MILANO – Processo Mediaset, ”c’è la piena prova, orale e documentale, che Silvio Berlusconi abbia direttamente gestito la fase iniziale dell’enorme evasione fiscale realizzata con le società off shore”. Lo sostengono i giudici della corte d’Appello di Milano, secondo i quali Berlusconi non ha mai smesso di essere “al vertice” dell’azienda.
Quello sulla “enorme evasione fiscale” è solo uno dei passaggi delle motivazioni della sentenza di secondo grado che ha confermato la condanna di Berlusconi a quattro anni di carcere e cinque di interdizione dai pubblici uffici per frode fiscale nella vicenda dei diritti tv.
Evasione fiscale, fondi neri, gestione dei diritti, costi della compravendita gonfiati: sono molte le accuse nei confronti dell’ex presidente del Consiglio. E altrettante le prove, secondo la corte d’Appello milanese. Per questo non si possono concedere attenuanti, “impossibile” data la “oggettiva gravità del reato”.
Secondo i giudici Berlusconi ideò un vero e proprio sistema di fondi neri all’estero: ”Era riferibile a Berlusconi l’ideazione, creazione e sviluppo del sistema che consentiva la disponibilità di denaro separato da Fininvest ed occulto al fine di mantenere e alimentare illecitamente disponibilità patrimoniali estere”.
Per la corte, Berlusconi non solo agiva per Mediaset anche quando era presidente del Consiglio italiano, ma è stato il ”reale beneficiario delle catene” dei diritti tv, cioè di un sistema che, secondo l’imputazione, avrebbe portato a gonfiare i costi della compravendita degli stessi diritti tv.
Secondo i giudici, era “assolutamente ovvio che la gestione dei diritti, il principale costo sostenuto dal gruppo, fosse una questione strategica, quindi fosse interesse della proprietà, di una proprietà che, appunto, rimaneva interessata e coinvolta nelle scelte gestionali, pur abbandonando l’operatività giornaliera”.

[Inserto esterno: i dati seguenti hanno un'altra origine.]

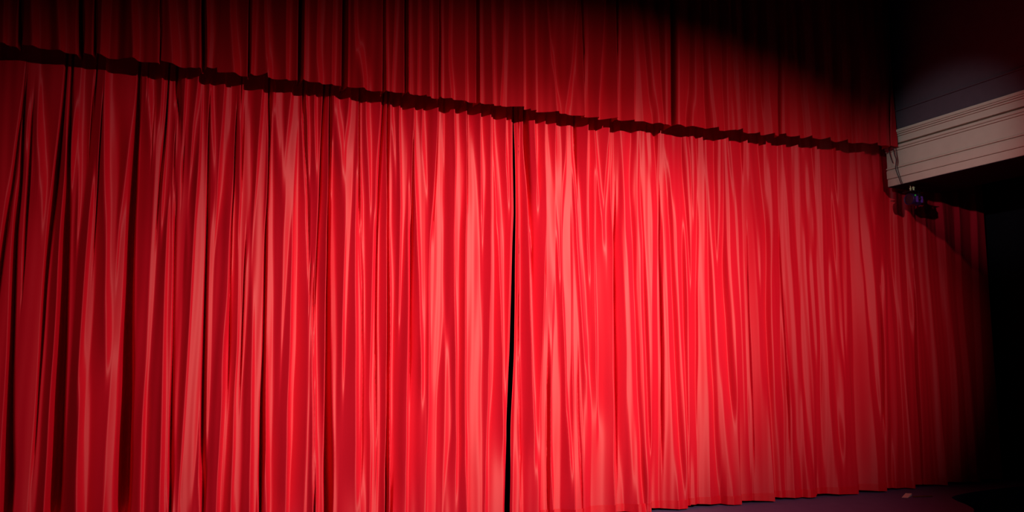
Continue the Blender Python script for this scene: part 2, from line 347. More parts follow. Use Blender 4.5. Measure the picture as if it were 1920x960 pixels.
-:1.966,7.12,.033 2.354,7.101,.05 2.811,7.094,.05 3.011,7.139,.042 3.343,7.15,.051 3.676,7.127,.051 4.011,7.096,.051 4.278,7.06,.042 5.2,7.06,.034
-:-.05,7.284,.115 .194,7.284,.115 .381,7.263,.115 .695,7.233,.115 1.199,7.231,.083 1.839,7.253,.058 2.358,7.243,.059 2.95,7.245,.068 3.284,7.265,.068 3.755,7.267,.06 4.094,7.27,.052 5.2,7.27,.041
-:.939,7.465,.05 1.323,7.456,.118 1.581,7.439,.101 1.969,7.413,.051 2.494,7.412,.034
-:1.905,7.553,.017 2.102,7.549,.034 2.498,7.549,.043 2.83,7.536,.035 3.166,7.54,.043 3.3,7.531,.035
-:2.103,7.626,.034 2.501,7.644,.052 2.903,7.662,.052 3.174,7.679,.07 3.511,7.649,.07 3.921,7.632,.062 4.231,7.625,.044 5.2,7.625,.035
-:-.05,7.865,.206 .065,7.865,.206 .287,7.863,.24 .67,7.856,.241 1.187,7.849,.225 1.448,7.841,.209 1.842,7.851,.192 2.373,7.853,.158 2.776,7.855,.15 3.046,7.829,.142 3.456,7.848,.125 3.871,7.858,.108 4.256,7.884,.072 5.2,7.884,.058
-:1.379,8.109,.053 1.71,8.107,.089 1.976,8.082,.125 2.379,8.066,.125 2.851,8.029,.126 3.329,8.009,.108 3.604,7.983,.09 3.88,7.966,.054 5.2,7.966,.043
-:3.756,8.166,.018 3.892,8.121,.055 4.096,8.045,.064 4.266,7.984,.055 5.2,7.984,.044
-:3.477,8.164,.046 3.691,8.225,.074 3.979,8.319,.074 5.2,8.319,.059
-:-.05,8.185,.062 .27,8.185,.062 .657,8.206,.071 1.048,8.218,.071 1.311,8.246,.036 1.844,8.278,.036 2.385,8.31,.036
-:.39,8.363,.036 .65,8.384,.072 1.044,8.397,.09 1.442,8.41,.091 1.845,8.423,.073 2.388,8.429,.037
-:-.05,8.576,.027 .118,8.576,.027 1.039,8.597,.027 2.05,8.614,.028 2.392,8.595,.056 2.876,8.587,.056 3.507,8.609,.047
-:2.398,8.839,.028 2.817,8.855,.048 3.381,8.845,.048
-:-.05,9.151,.076 .218,9.151,.076 .552,9.162,.114 1.025,9.167,.115 1.298,9.163,.105 1.71,9.151,.115 2.126,9.111,.135 2.545,9.1,.135 2.897,9.082,.136 3.54,9.099,.117
-:-.05,9.447,.077 .202,9.447,.077 1.155,9.479,.078 1.78,9.469,.079 2.413,9.429,.049 2.912,9.435,.05 3.562,9.435,.06
-:-.05,9.7,.079 .188,9.7,.079 1.43,9.733,.08 2.42,9.699,.081 3.584,9.769,.082
-:-.05,9.978,.08 .174,9.978,.08 1.427,10.005,.081 2.429,10.035,.083 3.607,10.102,.084
k:2.311,-1.417,.022 2.752,-1.397,.019 3.035,-1.374,.015 3.777,-1.337,.008
k:.484,-1.241,.062 .901,-1.265,.052 1.365,-1.284,.037 1.707,-1.292,.03 2.227,-1.31,.026 2.756,-1.326,.026 3.04,-1.309,.019 3.663,-1.326,.012
k:2.45,-1.241,.004 2.761,-1.25,.015 3.044,-1.252,.019 3.486,-1.261,.012
k:1.104,-1.073,.004 1.339,-1.077,.011 1.794,-1.078,.019 2.323,-1.084,.023 2.772,-1.076,.027 3.059,-1.062,.031 3.276,-1.051,.028 3.555,-1.04,.024 3.931,-1.035,.016 5.2,-1.035,.016
k:.461,-.913,.08 .927,-.922,.073 1.445,-.934,.07 1.707,-.934,.062 2.238,-.946,.051 2.779,-.962,.047 3.067,-.963,.032 3.562,-.973,.02 3.937,-.99,.016 5.2,-.99,.016
k:.425,-.404,.089 .861,-.419,.085 1.348,-.424,.078 1.752,-.441,.07 2.253,-.451,.054 2.809,-.463,.05 3.106,-.462,.05 3.425,-.461,.038 3.762,-.457,.034 4.151,-.464,.017 5.2,-.464,.017
k:3.721,-.819,.004 3.849,-.818,.008 4.081,-.798,.008 5.2,-.798,.008
k:2.793,-.735,.004 3.085,-.734,.008 3.351,-.737,.008 3.635,-.736,.008
k:3.012,-.253,.004 3.243,-.247,.009 3.495,-.233,.009 3.789,-.221,.013 4.174,-.221,.013 5.2,-.221,.013
k:3.414,-.062,.004 3.598,-.084,.009 3.865,-.119,.013 4.183,-.155,.018 5.2,-.155,.018
k:3.728,-.327,.004 3.873,-.342,.009 4.161,-.391,.009 5.2,-.391,.009
k:.38,.238,.022 .832,.21,.026 1.336,.193,.022 1.754,.183,.018 2.272,.174,.018 2.848,.163,.013 3.154,.154,.009 3.829,.135,.009
k:1.566,.4,.004 1.754,.397,.009 2.279,.38,.009 2.86,.371,.009 3.171,.377,.009 3.67,.371,.009
k:3.461,.444,.005 3.661,.437,.007 4.115,.405,.007 5.2,.405,.007
k:.399,-.026,.021 .844,-.047,.021 1.341,-.062,.017 1.753,-.072,.009 2.264,-.088,.009 2.831,-.106,.009 3.407,-.141,.004
k:1.565,.503,.005 1.755,.501,.009 2.186,.498,.009 2.476,.496,.005
k:-.05,.717,.018 .347,.717,.018 .809,.709,.032 1.326,.695,.028 1.755,.694,.019 2.288,.684,.019 2.879,.672,.019 2.979,.678,.014 3.381,.678,.014 3.788,.674,.014 4.173,.655,.014 5.2,.655,.014
k:2.4,1.087,.005 2.6,1.071,.007 3.055,1.048,.01 3.36,1.029,.01 3.72,1.003,.015 4.161,.97,.015 5.2,.97,.015
k:-.05,1.182,.007 .314,1.182,.007 1.317,1.152,.007 2.201,1.117,.005
k:2.202,1.141,.005 2.402,1.14,.01 2.806,1.144,.015 3.087,1.151,.015 3.423,1.156,.015 3.841,1.159,.015 4.17,1.17,.015 5.2,1.17,.015
k:-.05,1.316,.053 .305,1.316,.053 .782,1.298,.049 1.315,1.279,.039 1.757,1.267,.034 2.305,1.252,.03 3.017,1.242,.03 3.326,1.239,.025 3.744,1.233,.015 4.176,1.221,.01 5.2,1.221,.01
k:.767,1.619,.005 1.308,1.607,.008 2.213,1.581,.008 2.777,1.553,.01 3.036,1.537,.01 3.561,1.52,.01 4.147,1.507,.01 5.2,1.507,.01
k:.761,1.75,.005 1.306,1.734,.01 1.758,1.725,.01 2.526,1.719,.01 3.128,1.723,.011 3.581,1.735,.011 4.178,1.755,.011 5.2,1.755,.011
k:-.05,1.851,.015 .267,1.851,.015 .756,1.852,.021 1.304,1.852,.021 1.759,1.844,.021 2.323,1.833,.016 3.055,1.82,.016 3.588,1.81,.021 4.156,1.799,.022 5.2,1.799,.022
k:-.05,1.903,.031 .239,1.903,.031 .41,1.895,.015 .607,1.891,.005
k:1.605,2.078,.005 2.018,2.072,.008 2.54,2.069,.011 3.071,2.061,.011 3.611,2.058,.005
k:3.195,2.29,.006 3.523,2.303,.011 3.856,2.316,.011 4.174,2.318,.017 5.2,2.318,.017
k:3.442,2.639,.006 3.664,2.638,.009 4.171,2.634,.012 5.2,2.634,.012
k:.534,3.239,.006 .745,3.233,.009 1.277,3.223,.009 1.763,3.212,.009 2.365,3.212,.012 2.979,3.219,.009 4.123,3.221,.009 5.2,3.221,.009
k:2.706,3.383,.006 2.931,3.371,.009 3.157,3.354,.012 3.498,3.324,.018 3.899,3.3,.025 4.189,3.283,.025 5.2,3.283,.025
k:2.713,3.524,.006 3.054,3.52,.012 3.572,3.523,.009
k:-.05,3.551,.009 .2,3.551,.009 .678,3.548,.012 1.271,3.546,.012 1.598,3.542,.006
k:3.723,3.906,.006 3.901,3.902,.01 4.197,3.886,.013 5.2,3.886,.013
k:-.05,3.91,.006 .176,3.91,.006 .499,3.907,.009 .934,3.894,.009 1.375,3.886,.006
k:.64,4.373,.006 .806,4.376,.01 1.255,4.378,.013 1.766,4.374,.013 2.401,4.379,.013 2.87,4.374,.013 3.226,4.388,.007
k:.785,4.928,.007 1.244,4.934,.014 1.767,4.948,.014 2.299,4.948,.014 2.778,4.94,.014 3.264,4.953,.011
k:.737,6.147,.008 1.099,6.148,.015 1.342,6.144,.015 1.771,6.14,.015 2.205,6.136,.015 2.833,6.148,.008
k:.901,6.672,.008 1.21,6.681,.016 1.521,6.665,.016 1.962,6.664,.016 2.343,6.66,.012 2.856,6.655,.008
k:1.049,8.209,.009 1.312,8.211,.027 1.577,8.222,.036 1.978,8.243,.036 2.248,8.263,.009
k:-.05,8.85,.018 .102,8.85,.018 .366,8.854,.028 .765,8.861,.037 1.167,8.858,.047 1.438,8.852,.047 1.847,8.868,.038 2.261,8.884,.028 2.538,8.87,.01
'''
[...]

Diverso, per i giudici, il caso del presidente di Mediaset, Fedele Confalonieri. Nel suo caso ”non vi è prova sufficiente che fosse realmente consapevole” del sistema ”illecito” creato per la compravendita dei diritti tv. Operazione di cui ”non gli si poteva attribuire un adeguata conoscenza (…) al punto da sovvertire quei bilanci” delle società. Così la corte ha confermato l’assoluzione per Confalonieri.